"If you didn't know otherwise, you could easily believe the cast were professionals," said ourreviewer when Brighton Dome Youth Theatre staged their first production, The Man Of Mode, back in 2004.

And a similar standard is expected of the group's third venture, Shakespeare's Romeo And Juliet, a regrettably obvious choice but no less challenging for that.

"I know actors who've done this for the RSC and The National," says director Penny Cobbold, "and they've often told me the play has failed because it's just too big. Our work is very much cut out for us but I believe we're going to get there."

Herself a performer whose extensive work in the West End has included Robert Stigwood's Grease, Trevor Nunn's Starlight Express and Fame, Cobbold is one of a team of professional actors who make up InService, the Brighton-based producing house responsible for last year's production of The White Devil, as well as running the Brighton Dome Youth Theatre. David Oyelwo, who directed Man Of Mode, is another.

"You learn so much as an actor from teaching young kids," the Spooks actor said of the experience.

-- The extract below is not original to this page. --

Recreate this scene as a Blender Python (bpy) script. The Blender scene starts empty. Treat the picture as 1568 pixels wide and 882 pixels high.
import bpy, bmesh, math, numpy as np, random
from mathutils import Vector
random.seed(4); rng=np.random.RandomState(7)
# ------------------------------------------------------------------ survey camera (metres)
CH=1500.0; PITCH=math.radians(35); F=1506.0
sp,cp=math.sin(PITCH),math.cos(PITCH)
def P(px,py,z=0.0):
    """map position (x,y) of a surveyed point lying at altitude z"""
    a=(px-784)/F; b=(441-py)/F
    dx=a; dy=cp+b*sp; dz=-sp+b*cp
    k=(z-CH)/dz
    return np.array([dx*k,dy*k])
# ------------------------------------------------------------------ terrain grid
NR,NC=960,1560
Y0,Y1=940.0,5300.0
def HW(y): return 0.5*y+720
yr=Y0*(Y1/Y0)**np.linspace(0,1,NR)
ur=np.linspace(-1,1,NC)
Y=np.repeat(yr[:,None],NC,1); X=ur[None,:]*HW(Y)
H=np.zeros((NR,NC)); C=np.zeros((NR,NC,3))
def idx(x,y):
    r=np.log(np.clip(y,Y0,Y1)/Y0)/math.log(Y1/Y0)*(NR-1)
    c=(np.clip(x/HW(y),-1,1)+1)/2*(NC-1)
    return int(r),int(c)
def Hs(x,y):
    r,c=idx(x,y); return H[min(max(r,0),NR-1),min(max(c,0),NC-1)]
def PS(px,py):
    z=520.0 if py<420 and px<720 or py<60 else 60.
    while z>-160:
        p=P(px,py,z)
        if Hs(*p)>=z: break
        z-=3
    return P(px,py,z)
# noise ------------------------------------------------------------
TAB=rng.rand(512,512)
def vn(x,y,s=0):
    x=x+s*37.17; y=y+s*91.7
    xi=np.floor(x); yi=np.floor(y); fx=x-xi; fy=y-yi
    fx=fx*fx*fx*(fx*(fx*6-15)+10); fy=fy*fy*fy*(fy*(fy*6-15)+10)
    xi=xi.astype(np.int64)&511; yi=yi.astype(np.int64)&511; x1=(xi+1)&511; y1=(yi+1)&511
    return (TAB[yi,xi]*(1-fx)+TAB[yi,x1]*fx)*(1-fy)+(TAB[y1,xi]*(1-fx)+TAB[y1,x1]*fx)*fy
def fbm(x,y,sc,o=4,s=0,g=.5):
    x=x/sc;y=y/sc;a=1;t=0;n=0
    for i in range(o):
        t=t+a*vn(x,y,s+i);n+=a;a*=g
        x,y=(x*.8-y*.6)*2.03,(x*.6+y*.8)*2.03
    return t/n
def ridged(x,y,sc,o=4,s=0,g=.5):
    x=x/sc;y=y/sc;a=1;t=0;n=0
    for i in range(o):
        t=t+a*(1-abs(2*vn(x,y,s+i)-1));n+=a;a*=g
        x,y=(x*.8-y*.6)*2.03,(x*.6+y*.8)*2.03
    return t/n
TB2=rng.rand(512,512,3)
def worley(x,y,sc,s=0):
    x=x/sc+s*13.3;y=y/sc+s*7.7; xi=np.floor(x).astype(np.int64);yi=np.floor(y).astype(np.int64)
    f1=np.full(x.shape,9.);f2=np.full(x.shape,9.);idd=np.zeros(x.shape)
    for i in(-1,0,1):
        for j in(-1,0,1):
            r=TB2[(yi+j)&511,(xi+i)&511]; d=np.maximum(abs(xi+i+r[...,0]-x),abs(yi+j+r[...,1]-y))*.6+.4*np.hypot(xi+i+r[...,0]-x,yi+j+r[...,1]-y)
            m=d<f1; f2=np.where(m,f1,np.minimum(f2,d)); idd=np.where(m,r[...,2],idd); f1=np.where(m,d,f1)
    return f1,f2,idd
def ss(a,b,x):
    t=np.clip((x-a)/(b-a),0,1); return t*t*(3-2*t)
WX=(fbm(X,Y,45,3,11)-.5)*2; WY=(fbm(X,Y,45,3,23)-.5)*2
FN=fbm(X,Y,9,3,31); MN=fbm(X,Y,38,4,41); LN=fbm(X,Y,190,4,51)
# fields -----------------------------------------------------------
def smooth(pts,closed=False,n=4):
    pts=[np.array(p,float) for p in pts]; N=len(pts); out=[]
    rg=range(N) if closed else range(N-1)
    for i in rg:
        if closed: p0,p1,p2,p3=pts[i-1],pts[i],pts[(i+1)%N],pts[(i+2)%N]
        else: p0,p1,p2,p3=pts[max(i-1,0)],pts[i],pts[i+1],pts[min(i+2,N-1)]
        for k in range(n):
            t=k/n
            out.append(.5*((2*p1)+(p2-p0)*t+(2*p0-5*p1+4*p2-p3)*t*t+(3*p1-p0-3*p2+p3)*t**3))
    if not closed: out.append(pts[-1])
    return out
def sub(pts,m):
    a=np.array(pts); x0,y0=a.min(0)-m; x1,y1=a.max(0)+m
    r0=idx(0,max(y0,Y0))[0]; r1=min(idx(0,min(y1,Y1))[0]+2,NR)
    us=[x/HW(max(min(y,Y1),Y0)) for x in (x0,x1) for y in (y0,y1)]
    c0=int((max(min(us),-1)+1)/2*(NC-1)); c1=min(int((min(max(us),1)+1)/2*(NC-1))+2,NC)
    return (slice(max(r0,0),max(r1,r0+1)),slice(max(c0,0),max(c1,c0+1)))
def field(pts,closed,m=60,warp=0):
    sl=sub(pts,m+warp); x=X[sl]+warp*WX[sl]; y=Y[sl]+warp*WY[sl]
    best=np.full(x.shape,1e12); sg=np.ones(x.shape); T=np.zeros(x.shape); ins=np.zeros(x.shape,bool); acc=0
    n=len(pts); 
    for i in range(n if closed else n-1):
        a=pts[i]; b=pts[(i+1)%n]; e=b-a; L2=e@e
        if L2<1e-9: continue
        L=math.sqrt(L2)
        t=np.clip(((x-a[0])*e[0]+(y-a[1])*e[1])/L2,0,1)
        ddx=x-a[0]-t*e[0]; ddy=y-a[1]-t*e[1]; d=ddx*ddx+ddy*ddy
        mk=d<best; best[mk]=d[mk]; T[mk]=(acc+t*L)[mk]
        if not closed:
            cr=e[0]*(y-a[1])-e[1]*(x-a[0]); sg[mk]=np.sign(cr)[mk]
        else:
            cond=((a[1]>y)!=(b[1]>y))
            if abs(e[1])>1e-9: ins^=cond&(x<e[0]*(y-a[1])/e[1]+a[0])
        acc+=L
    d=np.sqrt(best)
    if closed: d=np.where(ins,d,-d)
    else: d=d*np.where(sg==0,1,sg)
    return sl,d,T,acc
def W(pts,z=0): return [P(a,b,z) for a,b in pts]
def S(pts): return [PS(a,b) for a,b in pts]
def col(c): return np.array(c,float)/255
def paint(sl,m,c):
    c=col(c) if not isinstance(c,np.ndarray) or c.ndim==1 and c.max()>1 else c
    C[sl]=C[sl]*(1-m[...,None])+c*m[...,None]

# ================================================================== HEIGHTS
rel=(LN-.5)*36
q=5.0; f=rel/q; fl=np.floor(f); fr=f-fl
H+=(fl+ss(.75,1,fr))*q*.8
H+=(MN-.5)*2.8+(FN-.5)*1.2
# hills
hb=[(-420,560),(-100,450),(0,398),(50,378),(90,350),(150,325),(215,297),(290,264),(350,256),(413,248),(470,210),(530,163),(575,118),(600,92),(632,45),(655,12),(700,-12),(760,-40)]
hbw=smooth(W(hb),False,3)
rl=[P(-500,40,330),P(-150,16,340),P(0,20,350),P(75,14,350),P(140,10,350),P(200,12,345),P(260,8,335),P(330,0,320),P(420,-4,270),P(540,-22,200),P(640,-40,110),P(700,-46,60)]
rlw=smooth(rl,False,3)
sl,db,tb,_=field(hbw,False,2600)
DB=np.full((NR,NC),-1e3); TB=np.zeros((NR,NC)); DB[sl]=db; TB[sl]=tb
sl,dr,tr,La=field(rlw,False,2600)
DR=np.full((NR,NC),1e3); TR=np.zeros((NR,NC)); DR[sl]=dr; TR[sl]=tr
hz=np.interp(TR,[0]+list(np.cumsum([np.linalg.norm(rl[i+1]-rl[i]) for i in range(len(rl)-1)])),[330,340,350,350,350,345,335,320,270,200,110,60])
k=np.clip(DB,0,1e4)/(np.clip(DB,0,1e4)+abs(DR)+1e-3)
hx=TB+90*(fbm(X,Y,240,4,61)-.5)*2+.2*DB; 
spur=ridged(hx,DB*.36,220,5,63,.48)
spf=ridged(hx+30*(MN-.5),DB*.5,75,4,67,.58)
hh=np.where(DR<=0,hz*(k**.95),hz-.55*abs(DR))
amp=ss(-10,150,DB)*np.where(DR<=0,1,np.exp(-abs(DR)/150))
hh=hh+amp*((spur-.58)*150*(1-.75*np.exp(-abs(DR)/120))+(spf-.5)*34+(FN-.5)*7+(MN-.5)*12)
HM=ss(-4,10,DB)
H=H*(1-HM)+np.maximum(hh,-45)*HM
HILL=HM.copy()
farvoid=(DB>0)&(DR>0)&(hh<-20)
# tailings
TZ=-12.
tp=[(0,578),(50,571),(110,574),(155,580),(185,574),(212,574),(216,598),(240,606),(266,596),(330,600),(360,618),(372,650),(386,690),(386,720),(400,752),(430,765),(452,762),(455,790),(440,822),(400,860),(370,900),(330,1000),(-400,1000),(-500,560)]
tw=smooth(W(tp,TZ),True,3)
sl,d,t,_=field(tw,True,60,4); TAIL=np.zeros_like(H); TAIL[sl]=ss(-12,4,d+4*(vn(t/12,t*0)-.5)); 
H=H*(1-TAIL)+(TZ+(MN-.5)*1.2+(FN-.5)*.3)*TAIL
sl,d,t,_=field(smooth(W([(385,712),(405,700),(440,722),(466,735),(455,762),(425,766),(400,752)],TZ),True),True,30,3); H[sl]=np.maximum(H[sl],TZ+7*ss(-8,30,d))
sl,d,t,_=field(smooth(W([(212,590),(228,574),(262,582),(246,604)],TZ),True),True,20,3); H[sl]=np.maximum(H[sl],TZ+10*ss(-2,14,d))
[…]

"Because they are not yet shackled by training there is something very raw, very real, very private and instinctive."

Cobbold, who makes her directorial debut with this modern-dress production, has been similarly inspired.

"Fred Lancaster, who plays Romeo, has really set a standard for the company in terms of throwing himself in and grappling with the intense emotions," she says.

"He's 19 and literally just got back from a gap year travelling the morning rehearsals started.

"Sarah Wyld, who's 17, is Juliet. She has the most difficult journey in the whole play because she goes from being a child to a woman prepared to commit suicide."

InService's desire to reach out to young audiences - inevitably facilitated by your chosen play being a syllabus staple - was one reason for Cobbold choosing Romeo And Juliet.

Another was her belief that "the purity of the love between Romeo and Juliet in this world of hatred and darkness is so relevant to today".

"There're very few teenagers who are in that place where they're just looking for pure love," she says.

"They're so crowded by the media and lust and sex. Here are two people who want to do it properly and get married."

Of course you could argue that the young lovers were simply so desperate to get physical they married in secret at the first available opportunity.

But then that's the thing about Shakespeare - as Cobbold says, "there are so many ways to interpret a line".